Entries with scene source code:
____________
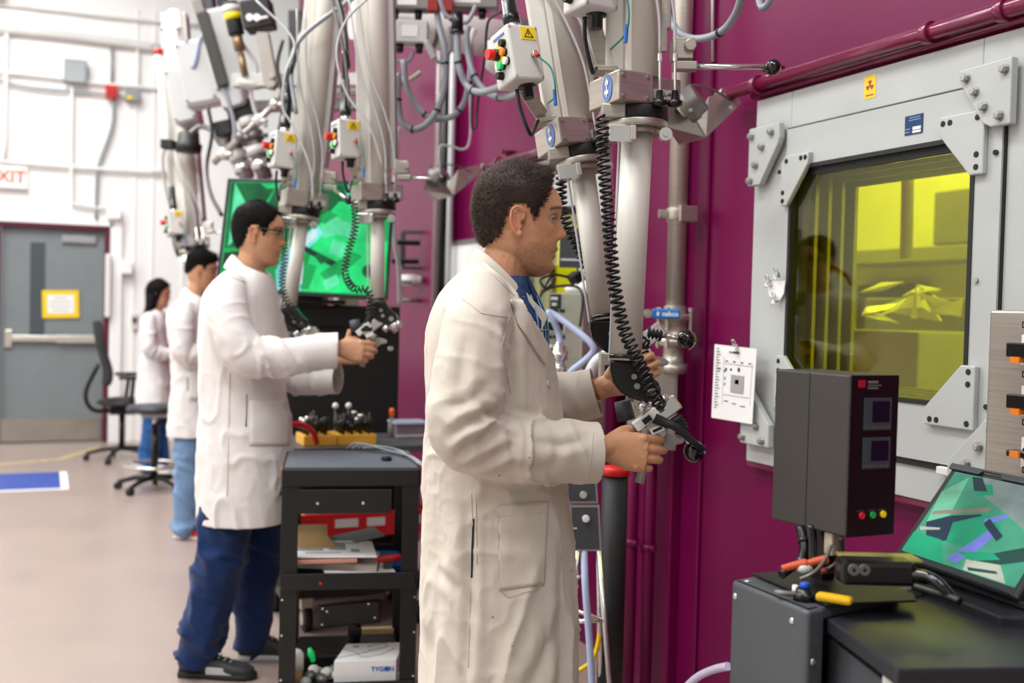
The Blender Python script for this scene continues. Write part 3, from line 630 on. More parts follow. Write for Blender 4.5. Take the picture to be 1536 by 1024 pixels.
# black drum with a red lid
p_ = V(923, 712, 3.3)
t = thing('lidded_cylinder', (p_.x, p_.y, 0), 'tall black cylinder with a bright red cap behind the foreground man\'s near hand', 'cylinder')
MB().cyl((p_.x, p_.y, 0), (p_.x, p_.y, p_.z), .040, n=24).build('cylinder_body', rubber, t)
MB().lathe((p_.x, p_.y, p_.z), Z3, [(0, .045), (.02, .045), (.026, .04), (.03, .02)], 24).build('red_cap', redp, t)
cable([(1092, 999, 1.9), (1070, 1004, 1.95), (1045, 1016, 2.0), (1020, 1040, 2.05)], .0075, mat('lilac_cable', 'c6bcd8', .35), 'pale lilac cable leaving the left side of the foreground grey cabinet')

# ================================================================ TELEMANIPULATORS
def control_box(c, e, s, par, flip=1):
    # e = frame (right, back, up) of the box; buttons on its left face
    w_, dp, h = .085*s, .085*s, .135*s
    bx = MB().box(c, (w_, dp, h), e).build('control_box', ltgrey, par, bevel=.006*s)
    F_ = c-e[1]*dp/2
    lb = F_-e[1]*.001+e[0]*.012*s+e[2]*.045*s
    MB().box(lb, (.04*s, .002, .03*s), e).build('warning_label', yellow, bx)
    mb = MB(); A_ = lb-e[1]*.0014
    tri = [(0, .012), (.013, -.010), (-.013, -.010)]; ti = [(0, .008), (.0095, -.0082), (-.0095, -.0082)]
    for i in range(3):
        a, b_ = tri[i], tri[(i+1) % 3]; c_, d_ = ti[i], ti[(i+1) % 3]
        mb.prism([(a[0]*s, a[1]*s), (b_[0]*s, b_[1]*s), (d_[0]*s, d_[1]*s), (c_[0]*s, c_[1]*s)], A_, e[0], e[2], -e[1]*.0006)
    mb.prism([(q[0]*s, q[1]*s) for q in ((.001, .006), (-.003, -.001), (0, -.001), (-.001, -.007), (.003, 0), (0, 0))], A_, e[0], e[2], -e[1]*.0006)
    mb.build('label_mark', inkm, bx)
    for dx, dz in ((-.036, .06), (-.036, -.06), (.036, -.06), (.036, .06)): MB().cyl(F_+e[0]*dx*s+e[2]*dz*s, F_+e[0]*dx*s+e[2]*dz*s-e[1]*.0015, .003*s, n=8).build('lid_screw', alu2, bx)
    Lf = c-e[0]*w_/2
    for (dy, dz, r, ln, m_, nm) in ((.015, .012, .013, .03, redp, 'stop_button'), (-.018, .028, .009, .012, black_pl, 'button'), (-.018, .006, .009, .013, orangep, 'lit_button'), (.012, -.018, .009, .012, whitep, 'button'), (-.004, -.022, .009, .016, greenp, 'green_button'), (-.024, -.018, .009, .012, whitep, 'button'), (.010, -.042, .009, .016, black_pl, 'button')):
        p = Lf+e[1]*dy*s+e[2]*dz*s; MB().cyl(p, p-e[0]*ln*s*.4, r*1.1*s, n=14).build('button_collar', black_pl, bx)
        MB().cyl(p-e[0]*ln*s*.4, p-e[0]*ln*s, r*s, n=14).build(nm, m_, bx, bevel=.001)
    MB().box(Lf-e[0]*.0008+e[2]*.008*s, (.001, .03*s, .05*s), e).build('button_plate', yellow, bx)
    MB().box(Lf-e[0]*.0008+e[2]*.05*s, (.001, .05*s, .006*s), e).build('box_print', mat('blue_print', '5470a8', .5), bx)
    k = F_ - e[1]*.002 + e[0]*.016*s - e[2]*.008*s
    MB().cyl(k, k-e[1]*.014*s, .0065*s, n=12).build('socket', chrome, bx)
    MB().cyl(k-e[1]*.014*s, k-e[1]*.02*s-e[2]*.012*s, .005*s, n=10).build('red_plug', redp, bx)
    b0 = c-e[2]*h/2+e[0]*.015*s
    MB().lathe(b0, -e[2], [(0, .022*s), (.004, .022*s), (.005, .014*s), (.03*s, .013*s)], 16).build('cable_gland', black_pl, bx)
    t0 = c+e[2]*h/2+e[0]*.0*s
    MB().lathe(t0, e[2], [(0, .018*s), (.02*s, .018*s)], 16).build('conduit_collar', chrome, bx)
    MB().lathe(t0+e[2]*.02*s, e[2], [(0, .02*s), (.02*s, .022*s), (.021*s, .019*s), (.1*s, .017*s), (.13*s, .017*s)], 16).build('cable_boot', black_pl, bx)
    return k, b0, t0

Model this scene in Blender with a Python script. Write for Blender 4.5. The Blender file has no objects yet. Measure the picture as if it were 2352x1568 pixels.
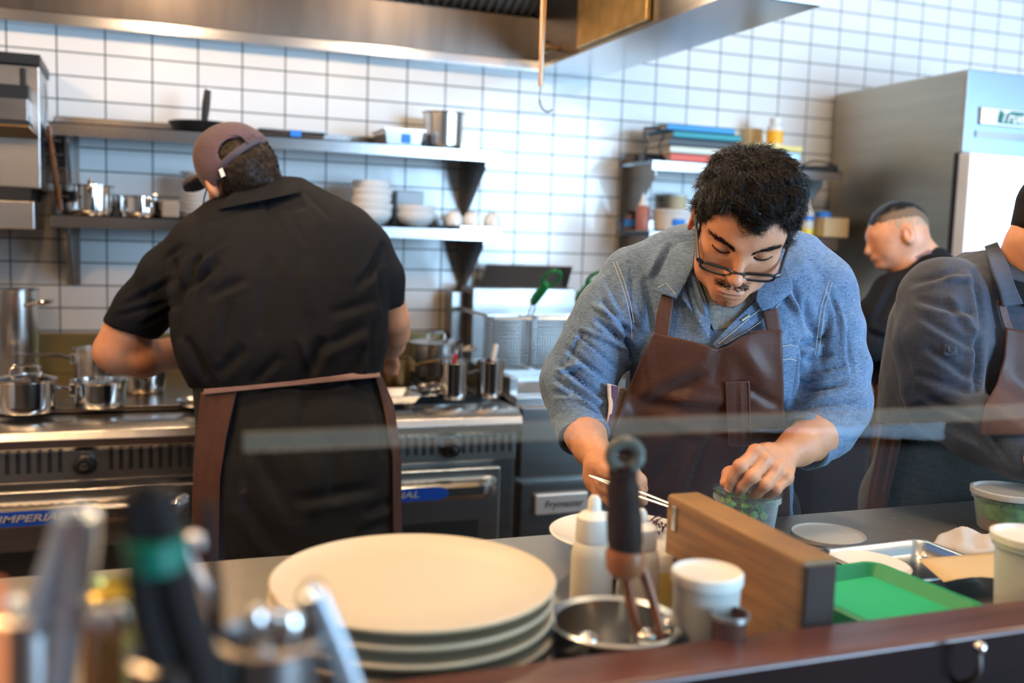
____________
Written instruction: Reproduce all of the material exactly, apart from the pictures.

Answer to the problem:
The Blender Python script for this scene continues. Write part 3, from line 630 on. More parts follow. Write for Blender 4.5. Take the picture to be 1536 by 1024 pixels.
# black drum with a red lid
p_ = V(923, 712, 3.3)
t = thing('lidded_cylinder', (p_.x, p_.y, 0), 'tall black cylinder with a bright red cap behind the foreground man\'s near hand', 'cylinder')
MB().cyl((p_.x, p_.y, 0), (p_.x, p_.y, p_.z), .040, n=24).build('cylinder_body', rubber, t)
MB().lathe((p_.x, p_.y, p_.z), Z3, [(0, .045), (.02, .045), (.026, .04), (.03, .02)], 24).build('red_cap', redp, t)
cable([(1092, 999, 1.9), (1070, 1004, 1.95), (1045, 1016, 2.0), (1020, 1040, 2.05)], .0075, mat('lilac_cable', 'c6bcd8', .35), 'pale lilac cable leaving the left side of the foreground grey cabinet')

# ================================================================ TELEMANIPULATORS
def control_box(c, e, s, par, flip=1):
    # e = frame (right, back, up) of the box; buttons on its left face
    w_, dp, h = .085*s, .085*s, .135*s
    bx = MB().box(c, (w_, dp, h), e).build('control_box', ltgrey, par, bevel=.006*s)
    F_ = c-e[1]*dp/2
    lb = F_-e[1]*.001+e[0]*.012*s+e[2]*.045*s
    MB().box(lb, (.04*s, .002, .03*s), e).build('warning_label', yellow, bx)
    mb = MB(); A_ = lb-e[1]*.0014
    tri = [(0, .012), (.013, -.010), (-.013, -.010)]; ti = [(0, .008), (.0095, -.0082), (-.0095, -.0082)]
    for i in range(3):
        a, b_ = tri[i], tri[(i+1) % 3]; c_, d_ = ti[i], ti[(i+1) % 3]
        mb.prism([(a[0]*s, a[1]*s), (b_[0]*s, b_[1]*s), (d_[0]*s, d_[1]*s), (c_[0]*s, c_[1]*s)], A_, e[0], e[2], -e[1]*.0006)
    mb.prism([(q[0]*s, q[1]*s) for q in ((.001, .006), (-.003, -.001), (0, -.001), (-.001, -.007), (.003, 0), (0, 0))], A_, e[0], e[2], -e[1]*.0006)
    mb.build('label_mark', inkm, bx)
    for dx, dz in ((-.036, .06), (-.036, -.06), (.036, -.06), (.036, .06)): MB().cyl(F_+e[0]*dx*s+e[2]*dz*s, F_+e[0]*dx*s+e[2]*dz*s-e[1]*.0015, .003*s, n=8).build('lid_screw', alu2, bx)
    Lf = c-e[0]*w_/2
    for (dy, dz, r, ln, m_, nm) in ((.015, .012, .013, .03, redp, 'stop_button'), (-.018, .028, .009, .012, black_pl, 'button'), (-.018, .006, .009, .013, orangep, 'lit_button'), (.012, -.018, .009, .012, whitep, 'button'), (-.004, -.022, .009, .016, greenp, 'green_button'), (-.024, -.018, .009, .012, whitep, 'button'), (.010, -.042, .009, .016, black_pl, 'button')):
        p = Lf+e[1]*dy*s+e[2]*dz*s; MB().cyl(p, p-e[0]*ln*s*.4, r*1.1*s, n=14).build('button_collar', black_pl, bx)
        MB().cyl(p-e[0]*ln*s*.4, p-e[0]*ln*s, r*s, n=14).build(nm, m_, bx, bevel=.001)
    MB().box(Lf-e[0]*.0008+e[2]*.008*s, (.001, .03*s, .05*s), e).build('button_plate', yellow, bx)
    MB().box(Lf-e[0]*.0008+e[2]*.05*s, (.001, .05*s, .006*s), e).build('box_print', mat('blue_print', '5470a8', .5), bx)
    k = F_ - e[1]*.002 + e[0]*.016*s - e[2]*.008*s
    MB().cyl(k, k-e[1]*.014*s, .0065*s, n=12).build('socket', chrome, bx)
    MB().cyl(k-e[1]*.014*s, k-e[1]*.02*s-e[2]*.012*s, .005*s, n=10).build('red_plug', redp, bx)
    b0 = c-e[2]*h/2+e[0]*.015*s
    MB().lathe(b0, -e[2], [(0, .022*s), (.004, .022*s), (.005, .014*s), (.03*s, .013*s)], 16).build('cable_gland', black_pl, bx)
    t0 = c+e[2]*h/2+e[0]*.0*s
    MB().lathe(t0, e[2], [(0, .018*s), (.02*s, .018*s)], 16).build('conduit_collar', chrome, bx)
    MB().lathe(t0+e[2]*.02*s, e[2], [(0, .02*s), (.02*s, .022*s), (.021*s, .019*s), (.1*s, .017*s), (.13*s, .017*s)], 16).build('cable_boot', black_pl, bx)
    return k, b0, t0

Model this scene in Blender with a Python script. Write for Blender 4.5. The Blender file has no objects yet. Measure the picture as if it were 2352x1568 pixels.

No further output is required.